| DATA PROVIDED |
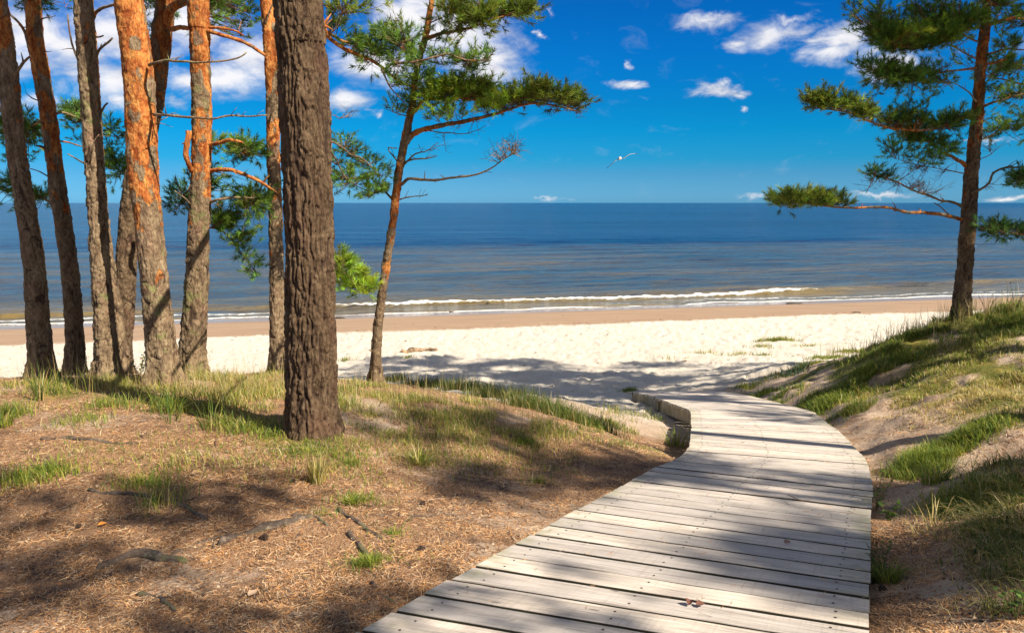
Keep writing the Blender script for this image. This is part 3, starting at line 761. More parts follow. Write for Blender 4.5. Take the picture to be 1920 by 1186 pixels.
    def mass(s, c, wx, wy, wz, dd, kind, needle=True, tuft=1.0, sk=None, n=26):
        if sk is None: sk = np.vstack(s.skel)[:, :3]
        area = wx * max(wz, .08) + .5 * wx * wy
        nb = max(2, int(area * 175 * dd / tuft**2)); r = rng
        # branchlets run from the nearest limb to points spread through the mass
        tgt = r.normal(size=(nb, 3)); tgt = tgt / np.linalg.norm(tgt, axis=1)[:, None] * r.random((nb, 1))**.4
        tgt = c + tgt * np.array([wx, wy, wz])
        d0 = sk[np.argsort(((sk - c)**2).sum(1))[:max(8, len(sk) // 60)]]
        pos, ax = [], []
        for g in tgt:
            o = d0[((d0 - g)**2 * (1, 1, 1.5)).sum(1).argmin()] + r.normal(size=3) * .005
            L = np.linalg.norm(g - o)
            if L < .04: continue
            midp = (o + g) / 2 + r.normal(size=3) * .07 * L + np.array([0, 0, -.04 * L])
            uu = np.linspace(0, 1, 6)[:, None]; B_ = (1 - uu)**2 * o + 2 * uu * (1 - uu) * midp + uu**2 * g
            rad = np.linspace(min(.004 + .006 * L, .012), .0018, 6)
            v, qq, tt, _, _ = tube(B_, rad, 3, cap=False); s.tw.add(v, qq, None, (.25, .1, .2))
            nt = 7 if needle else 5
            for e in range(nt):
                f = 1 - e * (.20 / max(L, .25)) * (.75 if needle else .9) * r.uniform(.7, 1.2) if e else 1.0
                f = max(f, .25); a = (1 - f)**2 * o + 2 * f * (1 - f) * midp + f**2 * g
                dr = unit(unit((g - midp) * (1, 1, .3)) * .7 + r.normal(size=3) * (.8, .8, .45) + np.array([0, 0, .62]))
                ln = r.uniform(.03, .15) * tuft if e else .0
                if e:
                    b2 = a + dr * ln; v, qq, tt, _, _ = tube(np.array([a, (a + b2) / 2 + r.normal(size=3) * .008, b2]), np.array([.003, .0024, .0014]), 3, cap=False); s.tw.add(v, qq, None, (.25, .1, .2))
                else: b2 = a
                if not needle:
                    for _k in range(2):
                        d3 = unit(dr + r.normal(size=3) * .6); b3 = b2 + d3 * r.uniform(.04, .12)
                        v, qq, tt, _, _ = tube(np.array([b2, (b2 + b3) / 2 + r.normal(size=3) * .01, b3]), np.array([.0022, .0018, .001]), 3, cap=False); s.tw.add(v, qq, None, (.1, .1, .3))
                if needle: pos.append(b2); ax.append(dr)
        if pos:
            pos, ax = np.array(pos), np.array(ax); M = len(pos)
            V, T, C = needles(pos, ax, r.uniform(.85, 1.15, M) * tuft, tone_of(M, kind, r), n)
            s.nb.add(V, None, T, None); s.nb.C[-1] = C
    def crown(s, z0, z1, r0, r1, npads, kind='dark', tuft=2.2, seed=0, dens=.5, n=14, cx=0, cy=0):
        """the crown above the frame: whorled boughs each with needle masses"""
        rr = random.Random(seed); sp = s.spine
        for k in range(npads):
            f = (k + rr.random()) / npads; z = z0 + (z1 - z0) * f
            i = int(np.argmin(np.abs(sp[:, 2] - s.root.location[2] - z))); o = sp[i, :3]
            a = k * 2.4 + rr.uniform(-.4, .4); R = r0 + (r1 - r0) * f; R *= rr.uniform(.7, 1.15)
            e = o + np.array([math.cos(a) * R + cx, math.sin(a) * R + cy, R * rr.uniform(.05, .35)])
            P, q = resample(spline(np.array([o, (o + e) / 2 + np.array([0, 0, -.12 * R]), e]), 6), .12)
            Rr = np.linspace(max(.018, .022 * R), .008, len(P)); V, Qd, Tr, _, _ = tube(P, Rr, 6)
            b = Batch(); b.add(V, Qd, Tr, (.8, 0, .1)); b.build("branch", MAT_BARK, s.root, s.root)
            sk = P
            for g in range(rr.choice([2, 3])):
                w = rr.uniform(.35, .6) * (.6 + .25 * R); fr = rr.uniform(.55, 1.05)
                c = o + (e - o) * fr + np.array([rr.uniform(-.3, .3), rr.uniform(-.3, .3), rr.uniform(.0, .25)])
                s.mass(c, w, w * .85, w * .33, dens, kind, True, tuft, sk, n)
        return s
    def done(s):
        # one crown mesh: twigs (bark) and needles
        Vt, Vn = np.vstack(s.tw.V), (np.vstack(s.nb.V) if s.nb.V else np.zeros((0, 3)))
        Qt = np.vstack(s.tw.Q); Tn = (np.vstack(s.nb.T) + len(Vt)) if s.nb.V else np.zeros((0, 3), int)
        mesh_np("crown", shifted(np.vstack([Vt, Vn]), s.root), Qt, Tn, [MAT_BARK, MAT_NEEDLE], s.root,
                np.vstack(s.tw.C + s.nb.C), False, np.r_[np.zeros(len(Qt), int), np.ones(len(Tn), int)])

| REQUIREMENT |
Write out the listing above again, exactly, but with no pictures in the copy.

| EXERCISE RESPONSE |
Keep writing the Blender script for this image. This is part 3, starting at line 761. More parts follow. Write for Blender 4.5. Take the picture to be 1920 by 1186 pixels.
    def mass(s, c, wx, wy, wz, dd, kind, needle=True, tuft=1.0, sk=None, n=26):
        if sk is None: sk = np.vstack(s.skel)[:, :3]
        area = wx * max(wz, .08) + .5 * wx * wy
        nb = max(2, int(area * 175 * dd / tuft**2)); r = rng
        # branchlets run from the nearest limb to points spread through the mass
        tgt = r.normal(size=(nb, 3)); tgt = tgt / np.linalg.norm(tgt, axis=1)[:, None] * r.random((nb, 1))**.4
        tgt = c + tgt * np.array([wx, wy, wz])
        d0 = sk[np.argsort(((sk - c)**2).sum(1))[:max(8, len(sk) // 60)]]
        pos, ax = [], []
        for g in tgt:
            o = d0[((d0 - g)**2 * (1, 1, 1.5)).sum(1).argmin()] + r.normal(size=3) * .005
            L = np.linalg.norm(g - o)
            if L < .04: continue
            midp = (o + g) / 2 + r.normal(size=3) * .07 * L + np.array([0, 0, -.04 * L])
            uu = np.linspace(0, 1, 6)[:, None]; B_ = (1 - uu)**2 * o + 2 * uu * (1 - uu) * midp + uu**2 * g
            rad = np.linspace(min(.004 + .006 * L, .012), .0018, 6)
            v, qq, tt, _, _ = tube(B_, rad, 3, cap=False); s.tw.add(v, qq, None, (.25, .1, .2))
            nt = 7 if needle else 5
            for e in range(nt):
                f = 1 - e * (.20 / max(L, .25)) * (.75 if needle else .9) * r.uniform(.7, 1.2) if e else 1.0
                f = max(f, .25); a = (1 - f)**2 * o + 2 * f * (1 - f) * midp + f**2 * g
                dr = unit(unit((g - midp) * (1, 1, .3)) * .7 + r.normal(size=3) * (.8, .8, .45) + np.array([0, 0, .62]))
                ln = r.uniform(.03, .15) * tuft if e else .0
                if e:
                    b2 = a + dr * ln; v, qq, tt, _, _ = tube(np.array([a, (a + b2) / 2 + r.normal(size=3) * .008, b2]), np.array([.003, .0024, .0014]), 3, cap=False); s.tw.add(v, qq, None, (.25, .1, .2))
                else: b2 = a
                if not needle:
                    for _k in range(2):
                        d3 = unit(dr + r.normal(size=3) * .6); b3 = b2 + d3 * r.uniform(.04, .12)
                        v, qq, tt, _, _ = tube(np.array([b2, (b2 + b3) / 2 + r.normal(size=3) * .01, b3]), np.array([.0022, .0018, .001]), 3, cap=False); s.tw.add(v, qq, None, (.1, .1, .3))
                if needle: pos.append(b2); ax.append(dr)
        if pos:
            pos, ax = np.array(pos), np.array(ax); M = len(pos)
            V, T, C = needles(pos, ax, r.uniform(.85, 1.15, M) * tuft, tone_of(M, kind, r), n)
            s.nb.add(V, None, T, None); s.nb.C[-1] = C
    def crown(s, z0, z1, r0, r1, npads, kind='dark', tuft=2.2, seed=0, dens=.5, n=14, cx=0, cy=0):
        """the crown above the frame: whorled boughs each with needle masses"""
        rr = random.Random(seed); sp = s.spine
        for k in range(npads):
            f = (k + rr.random()) / npads; z = z0 + (z1 - z0) * f
            i = int(np.argmin(np.abs(sp[:, 2] - s.root.location[2] - z))); o = sp[i, :3]
            a = k * 2.4 + rr.uniform(-.4, .4); R = r0 + (r1 - r0) * f; R *= rr.uniform(.7, 1.15)
            e = o + np.array([math.cos(a) * R + cx, math.sin(a) * R + cy, R * rr.uniform(.05, .35)])
            P, q = resample(spline(np.array([o, (o + e) / 2 + np.array([0, 0, -.12 * R]), e]), 6), .12)
            Rr = np.linspace(max(.018, .022 * R), .008, len(P)); V, Qd, Tr, _, _ = tube(P, Rr, 6)
            b = Batch(); b.add(V, Qd, Tr, (.8, 0, .1)); b.build("branch", MAT_BARK, s.root, s.root)
            sk = P
            for g in range(rr.choice([2, 3])):
                w = rr.uniform(.35, .6) * (.6 + .25 * R); fr = rr.uniform(.55, 1.05)
                c = o + (e - o) * fr + np.array([rr.uniform(-.3, .3), rr.uniform(-.3, .3), rr.uniform(.0, .25)])
                s.mass(c, w, w * .85, w * .33, dens, kind, True, tuft, sk, n)
        return s
    def done(s):
        # one crown mesh: twigs (bark) and needles
        Vt, Vn = np.vstack(s.tw.V), (np.vstack(s.nb.V) if s.nb.V else np.zeros((0, 3)))
        Qt = np.vstack(s.tw.Q); Tn = (np.vstack(s.nb.T) + len(Vt)) if s.nb.V else np.zeros((0, 3), int)
        mesh_np("crown", shifted(np.vstack([Vt, Vn]), s.root), Qt, Tn, [MAT_BARK, MAT_NEEDLE], s.root,
                np.vstack(s.tw.C + s.nb.C), False, np.r_[np.zeros(len(Qt), int), np.ones(len(Tn), int)])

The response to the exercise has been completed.